[added pictures] I would have to say my first adventure began the morning leaving San Jose over to La Fortuna to see Costa Rica's currently active volcano. Waking up way too early and being more than half asleep I met Ali, a married American from Wisconsin, Alma a cute Israel living in NYC and Jeroen a very tall and thick bearded Hollander at the local bus stop. The bus ride itself was uneventful but once we landed in La Fortuna we were bombarded by local tour guides trying to get us into this and that hotel/hostel including a one very persistent Costa Rican name Julio. Now my first gut reaction was, ok, I'm about to get totally ripped off here, so after giving Julio a hard time for a good 30 mins in negotiation he came out as a genuine good guy and my personal tour guide over the next 2 amazing days.
Day 1 - Julio took me everywhere from local restaurants to the town festival to Baldi's Hot Springs where I met up with Ali, Alma, and Jeroen for some awesome night swimming in a total of 25 steam hot pools. Now these hot pools were blistering hot
being over 40 degrees C and heated from the volcanic lava that still spews from Arenal. And if the numerous hot pools weren't enough they had 3 water slides which sent the unknowing visitors at blazing speeds where you literally have lift off at certain parts within the inner tube and swirl almost completely upside down...I think the 3rd water slide broke my ass.

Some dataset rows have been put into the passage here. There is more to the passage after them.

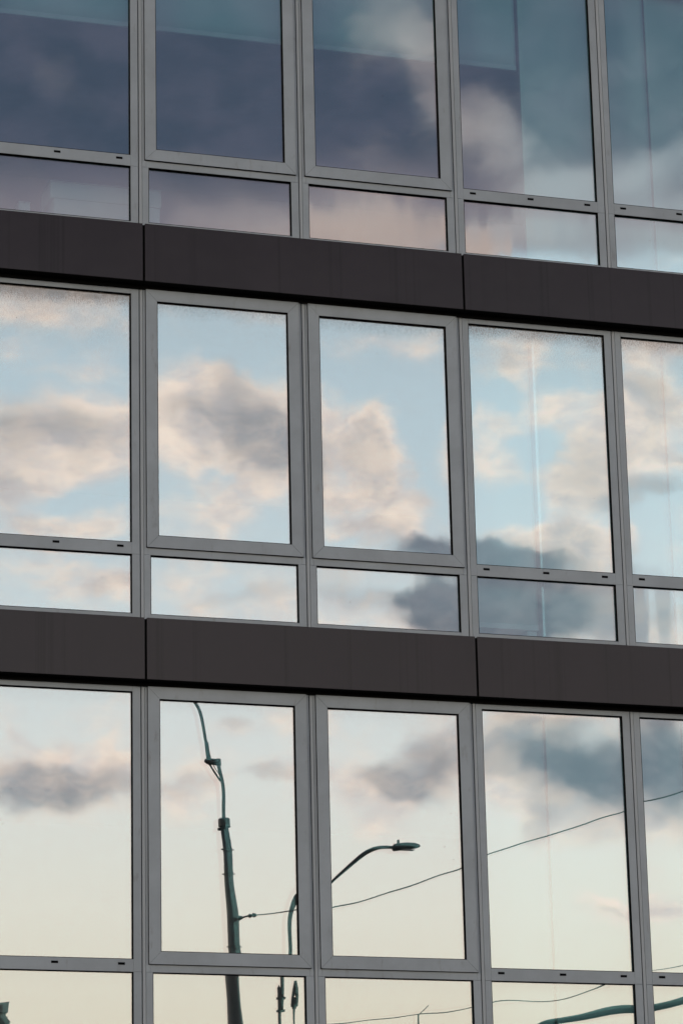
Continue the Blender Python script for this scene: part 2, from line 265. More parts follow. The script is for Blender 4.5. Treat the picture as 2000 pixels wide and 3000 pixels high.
def glass_mat():
    m, t = newmat('coated_glass')
    out = t.node('ShaderNodeOutputMaterial')
    tcn = t.node('ShaderNodeTexCoord'); s = t.node('ShaderNodeSeparateXYZ'); t.put(s, 0, tcn.outputs['Object'])
    at = t.node('ShaderNodeAttribute', attribute_type='OBJECT', attribute_name='dust')
    gl = t.node('ShaderNodeBsdfGlossy'); gl.inputs['Roughness'].default_value = 0.
    gl.inputs['Color'].default_value = (.96, .97, .975, 1)
    tr = t.node('ShaderNodeBsdfTransparent'); tr.inputs['Color'].default_value = (.66, .97, 1.0, 1)
    fr = t.node('ShaderNodeLayerWeight'); fr.inputs['Blend'].default_value = .25
    fac = t.math('ADD', .46, t.math('MULTIPLY', fr.outputs['Facing'], .08))
    ms = t.node('ShaderNodeMixShader'); t.put(ms, 0, fac)
    t.nt.links.new(tr.outputs[0], ms.inputs[1]); t.nt.links.new(gl.outputs[0], ms.inputs[2])
    # wind-blown dirt gathered under the head of the frame (object origin = top left corner of the pane, metres)
    oi = t.node('ShaderNodeObjectInfo')
    pos = t.vmath('ADD', tcn.outputs['Object'], t.comb(t.math('MULTIPLY', oi.outputs['Random'], 40.), 0., 0.))
    patch = t.noise(pos, 3.5, 3., .5)
    dtop = t.math('ADD', t.math('MULTIPLY', s.outputs[2], -1.), t.math('MULTIPLY', t.math('SUBTRACT', patch, .5), .14))
    fall = t.math('ADD', t.mapr(dtop, .0, .16, 1.1, 0.), t.mapr(dtop, .0, .75, .34, 0.))
    n1 = t.noise(t.vmath('MULTIPLY', pos, (1.4, 1., .4)), 80., 3., .6)
    n2 = t.noise(t.vmath('MULTIPLY', pos, (1.2, 1., .3)), 170., 2., .6)
    sp = t.math('ADD', t.math('MULTIPLY', n1, .55), t.math('MULTIPLY', n2, .45))
    amt = t.math('MULTIPLY', fall, at.outputs['Fac'])
    d1 = t.math('MULTIPLY', t.math('MULTIPLY', t.mapr(sp, .46, .58), amt), .24)
    film = t.math('MULTIPLY', amt, .4)
    # stray splashes and specks low on the pane
    n3 = t.noise(pos, 26., 2., .5); n4 = t.noise(pos, 2.2, 2., .5)
    d2 = t.math('MULTIPLY', t.math('MULTIPLY', t.mapr(n3, .745, .77), t.mapr(n4, .5, .65)), .5)
    d = t.math('MINIMUM', t.math('ADD', t.math('ADD', d1, film), t.math('ADD', d2, .01)), .85)
    df = t.node('ShaderNodeBsdfDiffuse'); df.inputs['Color'].default_value = (.36, .33, .305, 1)
    m2 = t.node('ShaderNodeMixShader'); t.put(m2, 0, d)
    t.nt.links.new(ms.outputs[0], m2.inputs[1]); t.nt.links.new(df.outputs[0], m2.inputs[2])
    t.nt.links.new(m2.outputs[0], out.inputs[0])
    return m
def inner_glass_mat():
    m, t = newmat('inner_glass')
    out = t.node('ShaderNodeOutputMaterial')
    gl = t.node('ShaderNodeBsdfGlossy'); gl.inputs['Roughness'].default_value = 0.; gl.inputs['Color'].default_value = (.9, .95, .95, 1)
    tr = t.node('ShaderNodeBsdfTransparent'); tr.inputs['Color'].default_value = (.93, .95, .95, 1)
    ms = t.node('ShaderNodeMixShader'); ms.inputs[0].default_value = .2
    t.nt.links.new(tr.outputs[0], ms.inputs[1]); t.nt.links.new(gl.outputs[0], ms.inputs[2])
    t.nt.links.new(ms.outputs[0], out.inputs[0])
    return m
M_glass = glass_mat(); M_glass2 = inner_glass_mat()

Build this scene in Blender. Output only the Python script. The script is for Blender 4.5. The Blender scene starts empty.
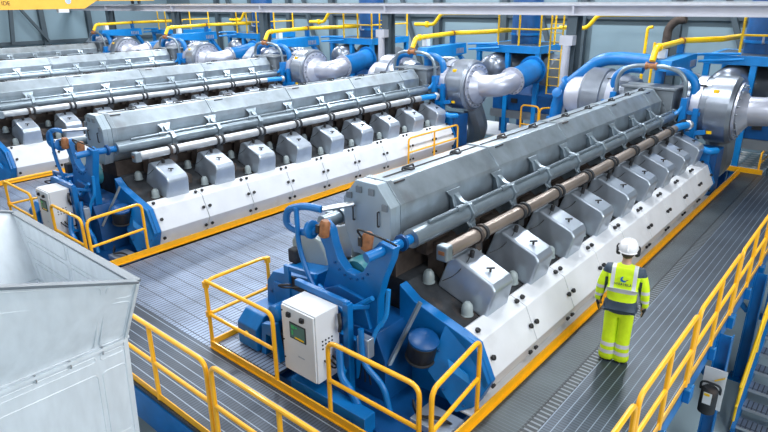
import bpy, bmesh, math, random
from mathutils import Vector, Matrix
random.seed(7)
PI = math.pi
SC = bpy.context.scene
COL = SC.collection
GZ = -2.4          # hall floor; the walkway gratings are at z = 0
XC = -5.05         # centre line of the nearest engine
PITCH = 7.92       # distance between engines

# ------------------------------------------------------------------ materials
def new_mat(name):
    m = bpy.data.materials.new(name); m.use_nodes = True
    nt = m.node_tree
    return m, nt, nt.nodes['Principled BSDF']

def mat(name, rgb, rough=.45, metal=0.0, var=.12, scale=6.0, bump=0.0, coat=0.0, stretch=None, dirt=None, dirt_amt=.5):
    m, nt, b = new_mat(name)
    b.inputs['Roughness'].default_value = rough
    b.inputs['Metallic'].default_value = metal
    if coat: b.inputs['Coat Weight'].default_value = coat
    tc = nt.nodes.new('ShaderNodeTexCoord')
    vec = tc.outputs['Object']
    if stretch:
        mp = nt.nodes.new('ShaderNodeMapping'); mp.inputs['Scale'].default_value = stretch
        nt.links.new(vec, mp.inputs['Vector']); vec = mp.outputs['Vector']
    n = nt.nodes.new('ShaderNodeTexNoise'); n.inputs['Scale'].default_value = scale; n.inputs['Detail'].default_value = 5
    nt.links.new(vec, n.inputs['Vector'])
    cr = nt.nodes.new('ShaderNodeValToRGB')
    cr.color_ramp.elements[0].position = .3; cr.color_ramp.elements[1].position = .7
    cr.color_ramp.elements[0].color = (*[c*(1-var) for c in rgb], 1)
    cr.color_ramp.elements[1].color = (*[min(1, c*(1+var)) for c in rgb], 1)
    nt.links.new(n.outputs['Fac'], cr.inputs['Fac'])
    out = cr.outputs['Color']
    if dirt:
        n2 = nt.nodes.new('ShaderNodeTexNoise'); n2.inputs['Scale'].default_value = 1.7; n2.inputs['Detail'].default_value = 6
        n2.inputs['Roughness'].default_value = .65
        nt.links.new(tc.outputs['Object'], n2.inputs['Vector'])
        c2 = nt.nodes.new('ShaderNodeValToRGB'); c2.color_ramp.elements[0].position = .56; c2.color_ramp.elements[1].position = .75
        c2.color_ramp.elements[0].color = (0, 0, 0, 1); c2.color_ramp.elements[1].color = (dirt_amt,)*3 + (1,)
        nt.links.new(n2.outputs['Fac'], c2.inputs['Fac'])
        mx = nt.nodes.new('ShaderNodeMixRGB'); mx.inputs['Color2'].default_value = (*dirt, 1)
        nt.links.new(c2.outputs['Color'], mx.inputs['Fac']); nt.links.new(out, mx.inputs['Color1'])
        out = mx.outputs['Color']
    nt.links.new(out, b.inputs['Base Color'])
    if bump:
        bp = nt.nodes.new('ShaderNodeBump'); bp.inputs['Strength'].default_value = bump; bp.inputs['Distance'].default_value = .02
        nt.links.new(n.outputs['Fac'], bp.inputs['Height']); nt.links.new(bp.outputs['Normal'], b.inputs['Normal'])
    return m

M = {}
M['blue'] = mat('blue_paint', (.001, .145, .43), .36, var=.15, scale=3)
M['blue_dark'] = mat('deep_blue_paint_and_shade', (.001, .065, .22), .4, var=.2, scale=3)  # dark blue parts; also painted shade on the gear casing and sump
M['blue_light'] = mat('light_blue_paint', (.005, .21, .57), .35, var=.1, scale=3)
M['yellow'] = mat('yellow_paint', (.96, .46, .008), .35, var=.06, scale=8, coat=.2)
M['gas_yellow'] = mat('gas_pipe_yellow', (.92, .56, .005), .35, var=.06, scale=8)
M['white'] = mat('white_paint', (.72, .74, .77), .38, var=.04, scale=2)
M['panel'] = mat('white_panel_paint', (.70, .72, .755), .36, var=.05, scale=2.2, dirt=(.45, .45, .46), dirt_amt=.35)
M['cover'] = mat('cast_silver_paint', (.44, .50, .58), .3, metal=.65, var=.08, scale=4)
M['box'] = mat('galvanised_cladding', (.37, .43, .48), .34, metal=.7, var=.2, scale=2.6, dirt=(.25, .19, .15), dirt_amt=.35)
M['box_front'] = mat('clean_cladding_plate', (.38, .46, .52), .42, metal=.5, var=.06, scale=3)
M['pipe'] = mat('grey_pipe_paint', (.25, .305, .35), .32, metal=.6, var=.1, scale=5)
M['brown'] = mat('heat_tinted_steel_pipe', (.26, .215, .185), .35, metal=.5, var=.25, scale=1.6)
M['greypipe'] = mat('light_grey_steel_pipe', (.44, .46, .48), .35, metal=.5, var=.12)
M['iron'] = mat('dark_grey_casting', (.030, .034, .040), .8, metal=.2, var=.3, scale=7, dirt=(.16, .09, .05), dirt_amt=.6)
M['rust'] = mat('brownish_heat_shield', (.075, .058, .05), .8, metal=.3, var=.35, scale=5)
M['black'] = mat('black_rubber', (.012, .012, .014), .5, var=.2)
M['steel'] = mat('bright_steel', (.55, .57, .60), .3, metal=.8, var=.1)
M['silver'] = mat('turbo_insulation_silver', (.46, .48, .56), .34, metal=.55, var=.07, scale=3)
M['silver_dark'] = mat('turbo_casing_grey', (.24, .27, .32), .32, metal=.7, var=.12, scale=3)
M['duct'] = mat('galvanised_sheet', (.78, .83, .87), .36, metal=.08, var=.06, scale=9, stretch=(1, 1, .25))
M['teal'] = mat('teal_casing', (.03, .20, .24), .4)
M['orange'] = mat('orange_brown_actuator', (.30, .12, .045), .5, var=.35, scale=14)
M['wall'] = mat('wall_cladding_bluegrey', (.12, .175, .21), .6, var=.05, scale=.6)
M['wallpanel'] = mat('pale_wall_panel', (.20, .29, .345), .55, var=.04, scale=.8)
M['steelgrey'] = mat('grey_structural_steel', (.06, .085, .105), .5, metal=.1, var=.1, scale=2)
M['beam'] = mat('light_grey_beam_paint', (.50, .51, .57), .4, metal=.15, var=.05, scale=2)
M['crane'] = mat('crane_orange_yellow', (.88, .47, .06), .45, var=.05, scale=2)
M['floor'] = mat('grey_blue_floor_paint', (.40, .52, .58), .3, var=.06, scale=.8)
M['skin'] = mat('skin', (.55, .33, .24), .5, var=.05)
M['helmet'] = mat('white_helmet_plastic', (.82, .82, .84), .25, var=.02, coat=.4)
M['navy'] = mat('navy_cloth', (.03, .05, .085), .8, var=.15, scale=20)
M['lime'] = mat('hi_vis_lime_cloth', (.62, .86, .01), .7, var=.06, scale=9)
M['glove'] = mat('dark_glove', (.02, .022, .026), .7)
M['hair'] = mat('dark_brown_hair', (.04, .025, .015), .6)
M['screen_green'] = mat('green_readout', (.02, .45, .12), .3)
M['lcd'] = mat('display_grey_green', (.10, .20, .17), .2)
M['reflect'] = mat('retroreflective_tape', (.70, .72, .78), .35, var=.05, scale=30)
M['roof'] = mat('roof_sheet_grey', (.16, .19, .21), .6, var=.05)
M['tank'] = mat('silencer_cladding_grey', (.20, .23, .26), .4, metal=.4, var=.1, scale=2)

def cap_material():
    m, nt, b = new_mat('frosted_cap_plastic')
    b.inputs['Base Color'].default_value = (.40, .47, .48, 1); b.inputs['Roughness'].default_value = .35
    b.inputs['Transmission Weight'].default_value = .25
    n = nt.nodes.new('ShaderNodeTexNoise'); n.inputs['Scale'].default_value = 12
    bp = nt.nodes.new('ShaderNodeBump'); bp.inputs['Strength'].default_value = .05
    nt.links.new(n.outputs['Fac'], bp.inputs['Height']); nt.links.new(bp.outputs['Normal'], b.inputs['Normal'])
    return m
M['cap'] = cap_material()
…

Day 2 - I awoke at the Arenal Observatory Lodge (http://www.arenalobservatorylodge.com/EN/) to make the complementary 8:30am walking tour but 5 mins into the tour, being surrounded by 3 couples making kissey faces to each other, I decided to run away screaming and couldnt do so quick enough. I made my way back to the reception to ask what hard treks they have in store for unknowing touristas like me. So they tell me about the infamous Cerro Chato Volano trekk (sister volano to Arenal) where you can hike to the top of the volcano and see the lagoon in the centre of the dormant beast. After mentioning at least 3 times how difficult it is, I figure, hell I trekked through South East Asia whats a little volcano...man was I dead wrong. Luckily 2 mins
into the trek I meet 3 fellow Canadians Ashleigh, Jessica, and Alana (who's uncle actually owns the entire Observatory lodge). Now I've done some serious hiking but nothing like what we went through. This hike was 1.3 kilometres straight up through mud and sludge through the tropical rain forest that's grown around the volcano while it sits silently dormant waiting for its day to erupt again. After 5 stops, almost passing out at least once and 2 hours later we made it to the top for a view that was well worth the burning legs and knees about to give out. If I hadn't have met the girls I would have totally turned around after 30 minutes.
With perfect timing, afternoon torrential rains hit us hard on the way down (little did I know that its their raining season) but there is nothing as refreshing as being complete drenched in warm hard rain washing away the mud, sweat and soothing the many cuts and bruises earned from the trek up Cerro Chata. But if the rain wasn't enough of a reward the completely deserted waterfall on our way back was, which became our own private little afternoon paradise.
That night, barely being able to walk and nursing my old man knees I randomly ran into Julio who was giving Ali, Alma and Jeroen their own tour of the volcano. Together we all spent over an hour simply sitting and watching lava covered boulders fly out from the mouth of Arenal at over 120 kms an hour. And to end off the night we all jumped back into Julios van and drove over to the local natural hot springs. Now these hot springs were actually just under a local bridge servicing the dirt road to and round the volcano to town which was in complete darkness. Our only light source was 2 flashlights and the head lights of random cars lighting up the trees above us as they passed over the bridge. The water was so hot and soothing words cant describe it. After a couple of hours of sliding across concrete road tunnels that the hot river water surged across only to plummet into hot pool after hot pool I slept like a baby being lulled to sleep by the bubbling and popping sounds coming forth from the Volcano throughout the night.
My next stop, Santa Elena
in Monteverde to walk in the cloud forests.
P.S...I hoping to upload the pics at my next stop that will hopefully have a USB port so I can copy them off my cameras. But trust me, they're well worth the wait.